→ **DATA RECORDS**:

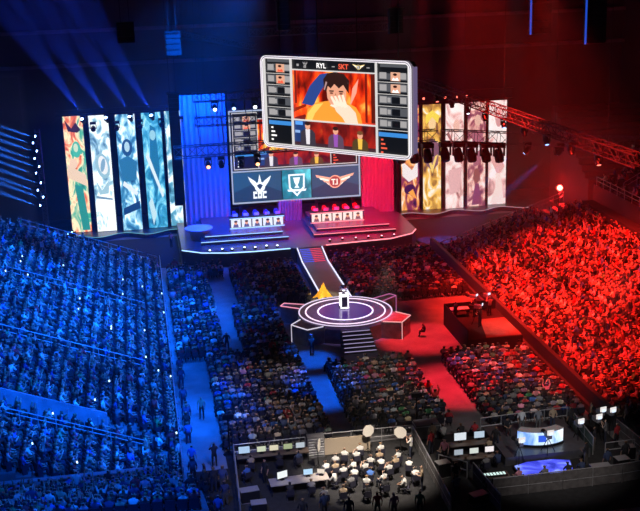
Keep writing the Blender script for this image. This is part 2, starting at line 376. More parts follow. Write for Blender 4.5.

--

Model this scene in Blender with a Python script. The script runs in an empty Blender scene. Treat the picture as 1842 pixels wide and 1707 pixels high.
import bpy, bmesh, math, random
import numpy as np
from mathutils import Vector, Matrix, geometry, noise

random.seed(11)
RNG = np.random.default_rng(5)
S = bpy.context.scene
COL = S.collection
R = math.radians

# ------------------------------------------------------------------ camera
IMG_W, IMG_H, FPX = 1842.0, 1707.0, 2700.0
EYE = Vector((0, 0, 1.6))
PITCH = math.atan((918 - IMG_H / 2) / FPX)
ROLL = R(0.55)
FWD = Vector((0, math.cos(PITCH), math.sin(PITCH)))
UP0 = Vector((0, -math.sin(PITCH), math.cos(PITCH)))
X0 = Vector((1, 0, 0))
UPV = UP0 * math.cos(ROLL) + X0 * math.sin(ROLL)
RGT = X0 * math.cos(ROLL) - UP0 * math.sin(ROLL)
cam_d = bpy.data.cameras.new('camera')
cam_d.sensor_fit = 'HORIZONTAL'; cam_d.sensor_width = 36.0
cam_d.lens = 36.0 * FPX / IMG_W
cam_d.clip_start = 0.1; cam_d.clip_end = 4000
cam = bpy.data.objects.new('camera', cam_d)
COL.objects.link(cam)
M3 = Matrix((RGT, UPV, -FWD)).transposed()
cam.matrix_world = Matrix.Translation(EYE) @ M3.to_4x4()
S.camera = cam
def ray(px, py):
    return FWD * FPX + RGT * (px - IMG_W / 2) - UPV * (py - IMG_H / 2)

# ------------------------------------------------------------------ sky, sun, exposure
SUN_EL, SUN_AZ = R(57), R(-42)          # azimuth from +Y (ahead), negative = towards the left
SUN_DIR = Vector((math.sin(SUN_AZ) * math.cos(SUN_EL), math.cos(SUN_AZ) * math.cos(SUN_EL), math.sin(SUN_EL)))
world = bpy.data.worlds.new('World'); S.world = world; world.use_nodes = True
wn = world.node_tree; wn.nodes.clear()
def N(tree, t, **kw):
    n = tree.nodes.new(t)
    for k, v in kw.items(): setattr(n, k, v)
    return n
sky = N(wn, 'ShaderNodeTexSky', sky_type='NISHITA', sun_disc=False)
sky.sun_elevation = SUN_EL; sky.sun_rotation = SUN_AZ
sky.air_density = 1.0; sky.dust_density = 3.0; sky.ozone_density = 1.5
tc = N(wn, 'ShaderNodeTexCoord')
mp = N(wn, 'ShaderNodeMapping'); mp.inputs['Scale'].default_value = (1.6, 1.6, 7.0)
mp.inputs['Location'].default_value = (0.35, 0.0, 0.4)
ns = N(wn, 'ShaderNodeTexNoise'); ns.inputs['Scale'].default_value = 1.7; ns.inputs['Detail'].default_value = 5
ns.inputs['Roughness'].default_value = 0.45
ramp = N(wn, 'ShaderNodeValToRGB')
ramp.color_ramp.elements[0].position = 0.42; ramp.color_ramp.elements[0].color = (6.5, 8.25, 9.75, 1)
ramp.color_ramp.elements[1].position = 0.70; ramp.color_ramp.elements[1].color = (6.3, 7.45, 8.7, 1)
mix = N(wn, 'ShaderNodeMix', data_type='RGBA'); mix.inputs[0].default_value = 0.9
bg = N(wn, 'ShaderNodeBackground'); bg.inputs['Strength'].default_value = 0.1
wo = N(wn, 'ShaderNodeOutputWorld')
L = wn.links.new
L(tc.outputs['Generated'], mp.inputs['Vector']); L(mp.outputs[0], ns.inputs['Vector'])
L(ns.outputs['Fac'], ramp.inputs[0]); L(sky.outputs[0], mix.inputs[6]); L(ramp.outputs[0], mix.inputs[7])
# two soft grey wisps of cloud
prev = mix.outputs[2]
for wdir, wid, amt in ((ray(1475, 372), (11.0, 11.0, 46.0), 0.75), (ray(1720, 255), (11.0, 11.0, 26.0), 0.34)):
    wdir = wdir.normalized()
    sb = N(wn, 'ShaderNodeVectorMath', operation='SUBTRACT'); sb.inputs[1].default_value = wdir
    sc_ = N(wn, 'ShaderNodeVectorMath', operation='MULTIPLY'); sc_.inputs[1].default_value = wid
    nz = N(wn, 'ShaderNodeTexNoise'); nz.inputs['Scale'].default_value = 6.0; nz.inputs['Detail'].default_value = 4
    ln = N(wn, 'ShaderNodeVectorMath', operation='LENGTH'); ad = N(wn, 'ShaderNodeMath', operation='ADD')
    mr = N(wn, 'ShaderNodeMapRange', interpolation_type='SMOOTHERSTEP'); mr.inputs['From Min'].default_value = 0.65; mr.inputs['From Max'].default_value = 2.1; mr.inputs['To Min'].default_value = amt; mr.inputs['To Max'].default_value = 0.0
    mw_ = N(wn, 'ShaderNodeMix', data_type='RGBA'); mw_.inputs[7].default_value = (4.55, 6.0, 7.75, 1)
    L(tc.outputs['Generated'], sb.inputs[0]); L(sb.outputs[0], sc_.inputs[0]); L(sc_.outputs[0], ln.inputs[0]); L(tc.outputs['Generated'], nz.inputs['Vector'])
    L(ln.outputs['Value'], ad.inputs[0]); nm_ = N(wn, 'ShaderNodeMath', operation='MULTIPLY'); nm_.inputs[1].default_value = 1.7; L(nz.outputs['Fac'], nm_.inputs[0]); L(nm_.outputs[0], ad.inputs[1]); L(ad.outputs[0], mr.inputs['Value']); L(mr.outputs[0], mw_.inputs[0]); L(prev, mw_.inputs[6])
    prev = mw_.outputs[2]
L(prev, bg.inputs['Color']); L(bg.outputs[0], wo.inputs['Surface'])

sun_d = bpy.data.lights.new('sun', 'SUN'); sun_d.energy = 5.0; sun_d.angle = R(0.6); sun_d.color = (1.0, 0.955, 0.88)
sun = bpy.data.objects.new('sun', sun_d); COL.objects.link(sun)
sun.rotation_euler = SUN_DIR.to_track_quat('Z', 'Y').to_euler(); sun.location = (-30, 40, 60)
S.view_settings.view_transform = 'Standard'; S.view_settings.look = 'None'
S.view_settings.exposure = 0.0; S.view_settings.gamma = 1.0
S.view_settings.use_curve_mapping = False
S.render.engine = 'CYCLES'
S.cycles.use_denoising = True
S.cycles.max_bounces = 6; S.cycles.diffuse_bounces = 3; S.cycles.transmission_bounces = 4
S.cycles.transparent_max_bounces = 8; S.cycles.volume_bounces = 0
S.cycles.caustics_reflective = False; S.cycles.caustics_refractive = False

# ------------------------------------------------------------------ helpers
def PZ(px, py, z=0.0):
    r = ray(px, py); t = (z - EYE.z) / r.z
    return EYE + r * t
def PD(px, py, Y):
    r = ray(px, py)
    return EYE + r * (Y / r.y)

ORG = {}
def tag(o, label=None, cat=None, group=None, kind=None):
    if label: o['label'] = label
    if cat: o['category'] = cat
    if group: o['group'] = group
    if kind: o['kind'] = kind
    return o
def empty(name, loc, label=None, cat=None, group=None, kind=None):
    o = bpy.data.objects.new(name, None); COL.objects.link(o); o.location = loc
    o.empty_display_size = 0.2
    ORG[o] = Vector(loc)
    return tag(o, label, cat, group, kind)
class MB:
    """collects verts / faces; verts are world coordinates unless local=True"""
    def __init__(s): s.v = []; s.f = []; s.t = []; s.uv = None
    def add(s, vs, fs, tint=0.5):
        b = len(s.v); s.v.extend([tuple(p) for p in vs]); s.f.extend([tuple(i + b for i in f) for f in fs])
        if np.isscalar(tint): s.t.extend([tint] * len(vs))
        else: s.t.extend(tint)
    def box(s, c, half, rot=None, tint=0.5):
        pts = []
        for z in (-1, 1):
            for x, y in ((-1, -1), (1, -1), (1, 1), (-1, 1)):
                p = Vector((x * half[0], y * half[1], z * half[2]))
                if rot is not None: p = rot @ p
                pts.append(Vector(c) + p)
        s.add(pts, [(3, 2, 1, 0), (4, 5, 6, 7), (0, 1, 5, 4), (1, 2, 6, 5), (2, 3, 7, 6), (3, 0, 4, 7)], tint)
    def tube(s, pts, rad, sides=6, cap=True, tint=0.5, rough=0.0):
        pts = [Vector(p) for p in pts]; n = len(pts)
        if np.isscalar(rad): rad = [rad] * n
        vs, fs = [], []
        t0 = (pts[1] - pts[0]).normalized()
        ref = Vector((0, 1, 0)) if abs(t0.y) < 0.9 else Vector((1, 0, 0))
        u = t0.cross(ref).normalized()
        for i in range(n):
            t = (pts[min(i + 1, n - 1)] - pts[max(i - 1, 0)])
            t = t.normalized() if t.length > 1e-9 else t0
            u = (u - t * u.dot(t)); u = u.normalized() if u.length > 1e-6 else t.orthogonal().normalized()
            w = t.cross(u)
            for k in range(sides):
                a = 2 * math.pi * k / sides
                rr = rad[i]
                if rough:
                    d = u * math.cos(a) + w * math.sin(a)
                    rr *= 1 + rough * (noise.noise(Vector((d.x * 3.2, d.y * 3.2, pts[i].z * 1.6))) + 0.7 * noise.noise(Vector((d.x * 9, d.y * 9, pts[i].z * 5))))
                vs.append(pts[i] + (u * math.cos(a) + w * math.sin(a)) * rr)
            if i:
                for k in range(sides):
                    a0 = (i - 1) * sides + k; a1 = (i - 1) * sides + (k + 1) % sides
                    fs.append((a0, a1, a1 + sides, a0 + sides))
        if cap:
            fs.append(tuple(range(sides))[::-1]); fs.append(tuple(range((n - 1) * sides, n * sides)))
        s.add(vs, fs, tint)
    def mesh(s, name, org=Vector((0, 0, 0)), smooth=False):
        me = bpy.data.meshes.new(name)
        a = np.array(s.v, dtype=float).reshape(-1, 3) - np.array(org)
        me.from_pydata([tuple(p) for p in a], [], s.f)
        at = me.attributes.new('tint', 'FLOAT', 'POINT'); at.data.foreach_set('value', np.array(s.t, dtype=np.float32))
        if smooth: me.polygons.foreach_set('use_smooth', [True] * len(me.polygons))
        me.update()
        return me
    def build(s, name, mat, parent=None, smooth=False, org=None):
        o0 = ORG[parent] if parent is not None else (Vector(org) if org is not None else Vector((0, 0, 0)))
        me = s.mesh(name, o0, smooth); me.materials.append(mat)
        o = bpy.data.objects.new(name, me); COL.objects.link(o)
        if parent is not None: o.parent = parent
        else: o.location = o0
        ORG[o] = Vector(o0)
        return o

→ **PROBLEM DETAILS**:
Extract the lines from the line with "Model this scene" to the line with "R = math.radians", inclusive, reproducing them exactly and leaving out every other line.

→ **WRITTEN RESPONSE**:
Model this scene in Blender with a Python script. The script runs in an empty Blender scene. Treat the picture as 1842 pixels wide and 1707 pixels high.
import bpy, bmesh, math, random
import numpy as np
from mathutils import Vector, Matrix, geometry, noise

random.seed(11)
RNG = np.random.default_rng(5)
S = bpy.context.scene
COL = S.collection
R = math.radians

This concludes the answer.